Hofstadter's law

A very interesting adage. I'm not sure how you pronounce the guy's name but the saying goes like this:

It always takes longer than you expect, even when you take into account Hofstadter's Law.

Do you see the recursion in it? This is a self-referencing adage by Douglas Hofstadter. It is often cited among programmers, especially in discussions of techniques to improve productivity. Hofstadter's Law is a profound statement of the difficulty of accurately estimating the amount of time it will take to complete tasks of any substantial complexity.

Even after you have taken Hofstadter's Law into account, by Hofstadter's Law you must still take Hofstadter's Law into account, and this remains true no matter how many times you have already applied Hofstadter's Law.

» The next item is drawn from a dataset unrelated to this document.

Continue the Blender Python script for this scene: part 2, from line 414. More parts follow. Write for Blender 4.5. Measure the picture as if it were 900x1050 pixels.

It is therefore impossible to ever fully take Hofstadter's Law into account, at least in finite time. While some recursive functions do seem to eventually converge on an approximate solution (e.g., x/2 approaches zero when its output is repeatedly fed back into it), anyone who has attempted to manage a software project can testify that this does not seem to be true of Hofstadter's Law; if anything, estimates that take Hofstadter's Law into account even partially seem to have an infinite, or at least very large, upper bound. Thus, Hofstadter's Law implies that it is not merely difficult to estimate a project—it is potentially infinitely difficult

A (somewhat joking) rule of thumb introduced by Hofstadter for calculating an approximate time is to double the number and step up to the next higher units. For example, a job estimated at 1 hour can be accomplished in 2 days, while a 3-month project will take you 6 years.

PS: finite difficulty: requires that the extra difficulty decrease quickly enough for the recursive series to converge to a finite value in finite time).